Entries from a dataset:
— BEGIN —
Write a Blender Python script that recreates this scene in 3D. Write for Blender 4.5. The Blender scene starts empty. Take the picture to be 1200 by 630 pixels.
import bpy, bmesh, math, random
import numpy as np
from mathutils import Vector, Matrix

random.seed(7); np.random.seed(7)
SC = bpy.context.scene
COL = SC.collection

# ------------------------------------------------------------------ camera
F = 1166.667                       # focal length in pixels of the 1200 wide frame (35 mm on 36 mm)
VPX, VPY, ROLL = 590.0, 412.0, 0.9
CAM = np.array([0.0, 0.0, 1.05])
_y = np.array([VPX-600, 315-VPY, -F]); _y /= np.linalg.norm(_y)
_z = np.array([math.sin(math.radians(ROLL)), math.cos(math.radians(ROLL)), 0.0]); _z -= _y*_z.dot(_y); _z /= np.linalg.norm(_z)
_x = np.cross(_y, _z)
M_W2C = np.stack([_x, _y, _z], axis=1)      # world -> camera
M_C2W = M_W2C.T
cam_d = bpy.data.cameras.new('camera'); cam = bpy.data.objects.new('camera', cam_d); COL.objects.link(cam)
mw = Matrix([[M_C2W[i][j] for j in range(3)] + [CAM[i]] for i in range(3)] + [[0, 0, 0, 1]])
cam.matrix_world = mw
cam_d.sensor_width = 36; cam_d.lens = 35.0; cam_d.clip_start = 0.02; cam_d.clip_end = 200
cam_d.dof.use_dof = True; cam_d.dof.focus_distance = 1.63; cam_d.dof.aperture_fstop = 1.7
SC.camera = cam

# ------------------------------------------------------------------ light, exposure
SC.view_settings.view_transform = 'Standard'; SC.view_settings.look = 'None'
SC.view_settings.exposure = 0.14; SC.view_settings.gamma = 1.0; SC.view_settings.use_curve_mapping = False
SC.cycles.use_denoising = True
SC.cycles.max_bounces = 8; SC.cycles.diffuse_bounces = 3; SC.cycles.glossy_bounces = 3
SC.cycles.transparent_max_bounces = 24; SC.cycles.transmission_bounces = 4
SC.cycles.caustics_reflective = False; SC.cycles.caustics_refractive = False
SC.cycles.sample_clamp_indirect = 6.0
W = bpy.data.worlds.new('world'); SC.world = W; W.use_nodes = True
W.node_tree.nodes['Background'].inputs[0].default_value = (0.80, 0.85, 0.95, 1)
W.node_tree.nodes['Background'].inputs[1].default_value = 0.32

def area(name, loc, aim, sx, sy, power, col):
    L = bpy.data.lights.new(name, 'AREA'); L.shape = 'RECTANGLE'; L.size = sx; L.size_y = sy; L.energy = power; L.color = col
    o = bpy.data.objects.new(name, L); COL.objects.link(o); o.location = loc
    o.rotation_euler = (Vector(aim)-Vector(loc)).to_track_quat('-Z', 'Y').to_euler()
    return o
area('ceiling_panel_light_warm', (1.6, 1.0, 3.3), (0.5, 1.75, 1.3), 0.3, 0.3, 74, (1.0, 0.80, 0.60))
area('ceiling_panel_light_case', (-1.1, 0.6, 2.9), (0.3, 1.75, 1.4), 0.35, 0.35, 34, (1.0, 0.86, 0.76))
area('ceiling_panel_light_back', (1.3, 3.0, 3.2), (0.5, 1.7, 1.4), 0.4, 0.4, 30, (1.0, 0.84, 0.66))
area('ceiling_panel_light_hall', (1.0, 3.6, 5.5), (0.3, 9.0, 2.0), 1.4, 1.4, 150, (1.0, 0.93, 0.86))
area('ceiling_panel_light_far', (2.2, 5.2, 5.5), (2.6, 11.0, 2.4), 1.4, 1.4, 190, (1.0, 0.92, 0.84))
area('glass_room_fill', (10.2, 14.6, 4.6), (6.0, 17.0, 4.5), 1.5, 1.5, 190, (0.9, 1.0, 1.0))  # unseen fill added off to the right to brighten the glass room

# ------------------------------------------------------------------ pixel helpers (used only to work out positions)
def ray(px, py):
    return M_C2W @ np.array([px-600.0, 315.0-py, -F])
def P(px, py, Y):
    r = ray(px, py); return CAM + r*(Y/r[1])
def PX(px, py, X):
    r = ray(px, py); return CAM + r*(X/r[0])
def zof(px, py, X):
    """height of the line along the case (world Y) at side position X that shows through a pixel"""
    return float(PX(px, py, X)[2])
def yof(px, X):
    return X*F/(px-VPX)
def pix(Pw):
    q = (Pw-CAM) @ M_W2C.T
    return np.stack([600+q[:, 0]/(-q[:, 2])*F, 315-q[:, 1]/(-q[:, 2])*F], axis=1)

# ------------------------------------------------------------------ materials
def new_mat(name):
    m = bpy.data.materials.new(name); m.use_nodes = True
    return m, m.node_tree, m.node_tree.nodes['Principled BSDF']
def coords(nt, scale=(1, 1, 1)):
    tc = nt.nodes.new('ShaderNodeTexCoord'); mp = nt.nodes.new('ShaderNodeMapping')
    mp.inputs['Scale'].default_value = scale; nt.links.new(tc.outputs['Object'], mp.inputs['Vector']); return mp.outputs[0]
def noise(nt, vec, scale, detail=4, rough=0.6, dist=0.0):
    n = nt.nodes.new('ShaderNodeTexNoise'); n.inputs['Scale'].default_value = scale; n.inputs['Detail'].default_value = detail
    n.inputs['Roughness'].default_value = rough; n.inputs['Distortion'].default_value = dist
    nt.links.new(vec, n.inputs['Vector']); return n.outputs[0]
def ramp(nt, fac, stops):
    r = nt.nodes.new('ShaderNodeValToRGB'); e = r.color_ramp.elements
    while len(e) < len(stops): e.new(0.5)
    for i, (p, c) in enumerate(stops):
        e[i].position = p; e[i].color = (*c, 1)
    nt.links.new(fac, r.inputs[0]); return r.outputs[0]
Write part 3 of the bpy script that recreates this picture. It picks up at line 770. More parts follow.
— END —
## Exercise objective:
Take the entries and copy them out exactly.

## The result:
Write a Blender Python script that recreates this scene in 3D. Write for Blender 4.5. The Blender scene starts empty. Take the picture to be 1200 by 630 pixels.
import bpy, bmesh, math, random
import numpy as np
from mathutils import Vector, Matrix

random.seed(7); np.random.seed(7)
SC = bpy.context.scene
COL = SC.collection

# ------------------------------------------------------------------ camera
F = 1166.667                       # focal length in pixels of the 1200 wide frame (35 mm on 36 mm)
VPX, VPY, ROLL = 590.0, 412.0, 0.9
CAM = np.array([0.0, 0.0, 1.05])
_y = np.array([VPX-600, 315-VPY, -F]); _y /= np.linalg.norm(_y)
_z = np.array([math.sin(math.radians(ROLL)), math.cos(math.radians(ROLL)), 0.0]); _z -= _y*_z.dot(_y); _z /= np.linalg.norm(_z)
_x = np.cross(_y, _z)
M_W2C = np.stack([_x, _y, _z], axis=1)      # world -> camera
M_C2W = M_W2C.T
cam_d = bpy.data.cameras.new('camera'); cam = bpy.data.objects.new('camera', cam_d); COL.objects.link(cam)
mw = Matrix([[M_C2W[i][j] for j in range(3)] + [CAM[i]] for i in range(3)] + [[0, 0, 0, 1]])
cam.matrix_world = mw
cam_d.sensor_width = 36; cam_d.lens = 35.0; cam_d.clip_start = 0.02; cam_d.clip_end = 200
cam_d.dof.use_dof = True; cam_d.dof.focus_distance = 1.63; cam_d.dof.aperture_fstop = 1.7
SC.camera = cam

# ------------------------------------------------------------------ light, exposure
SC.view_settings.view_transform = 'Standard'; SC.view_settings.look = 'None'
SC.view_settings.exposure = 0.14; SC.view_settings.gamma = 1.0; SC.view_settings.use_curve_mapping = False
SC.cycles.use_denoising = True
SC.cycles.max_bounces = 8; SC.cycles.diffuse_bounces = 3; SC.cycles.glossy_bounces = 3
SC.cycles.transparent_max_bounces = 24; SC.cycles.transmission_bounces = 4
SC.cycles.caustics_reflective = False; SC.cycles.caustics_refractive = False
SC.cycles.sample_clamp_indirect = 6.0
W = bpy.data.worlds.new('world'); SC.world = W; W.use_nodes = True
W.node_tree.nodes['Background'].inputs[0].default_value = (0.80, 0.85, 0.95, 1)
W.node_tree.nodes['Background'].inputs[1].default_value = 0.32

def area(name, loc, aim, sx, sy, power, col):
    L = bpy.data.lights.new(name, 'AREA'); L.shape = 'RECTANGLE'; L.size = sx; L.size_y = sy; L.energy = power; L.color = col
    o = bpy.data.objects.new(name, L); COL.objects.link(o); o.location = loc
    o.rotation_euler = (Vector(aim)-Vector(loc)).to_track_quat('-Z', 'Y').to_euler()
    return o
area('ceiling_panel_light_warm', (1.6, 1.0, 3.3), (0.5, 1.75, 1.3), 0.3, 0.3, 74, (1.0, 0.80, 0.60))
area('ceiling_panel_light_case', (-1.1, 0.6, 2.9), (0.3, 1.75, 1.4), 0.35, 0.35, 34, (1.0, 0.86, 0.76))
area('ceiling_panel_light_back', (1.3, 3.0, 3.2), (0.5, 1.7, 1.4), 0.4, 0.4, 30, (1.0, 0.84, 0.66))
area('ceiling_panel_light_hall', (1.0, 3.6, 5.5), (0.3, 9.0, 2.0), 1.4, 1.4, 150, (1.0, 0.93, 0.86))
area('ceiling_panel_light_far', (2.2, 5.2, 5.5), (2.6, 11.0, 2.4), 1.4, 1.4, 190, (1.0, 0.92, 0.84))
area('glass_room_fill', (10.2, 14.6, 4.6), (6.0, 17.0, 4.5), 1.5, 1.5, 190, (0.9, 1.0, 1.0))  # unseen fill added off to the right to brighten the glass room

# ------------------------------------------------------------------ pixel helpers (used only to work out positions)
def ray(px, py):
    return M_C2W @ np.array([px-600.0, 315.0-py, -F])
def P(px, py, Y):
    r = ray(px, py); return CAM + r*(Y/r[1])
def PX(px, py, X):
    r = ray(px, py); return CAM + r*(X/r[0])
def zof(px, py, X):
    """height of the line along the case (world Y) at side position X that shows through a pixel"""
    return float(PX(px, py, X)[2])
def yof(px, X):
    return X*F/(px-VPX)
def pix(Pw):
    q = (Pw-CAM) @ M_W2C.T
    return np.stack([600+q[:, 0]/(-q[:, 2])*F, 315-q[:, 1]/(-q[:, 2])*F], axis=1)

# ------------------------------------------------------------------ materials
def new_mat(name):
    m = bpy.data.materials.new(name); m.use_nodes = True
    return m, m.node_tree, m.node_tree.nodes['Principled BSDF']
def coords(nt, scale=(1, 1, 1)):
    tc = nt.nodes.new('ShaderNodeTexCoord'); mp = nt.nodes.new('ShaderNodeMapping')
    mp.inputs['Scale'].default_value = scale; nt.links.new(tc.outputs['Object'], mp.inputs['Vector']); return mp.outputs[0]
def noise(nt, vec, scale, detail=4, rough=0.6, dist=0.0):
    n = nt.nodes.new('ShaderNodeTexNoise'); n.inputs['Scale'].default_value = scale; n.inputs['Detail'].default_value = detail
    n.inputs['Roughness'].default_value = rough; n.inputs['Distortion'].default_value = dist
    nt.links.new(vec, n.inputs['Vector']); return n.outputs[0]
def ramp(nt, fac, stops):
    r = nt.nodes.new('ShaderNodeValToRGB'); e = r.color_ramp.elements
    while len(e) < len(stops): e.new(0.5)
    for i, (p, c) in enumerate(stops):
        e[i].position = p; e[i].color = (*c, 1)
    nt.links.new(fac, r.inputs[0]); return r.outputs[0]
Write part 3 of the bpy script that recreates this picture. It picks up at line 770. More parts follow.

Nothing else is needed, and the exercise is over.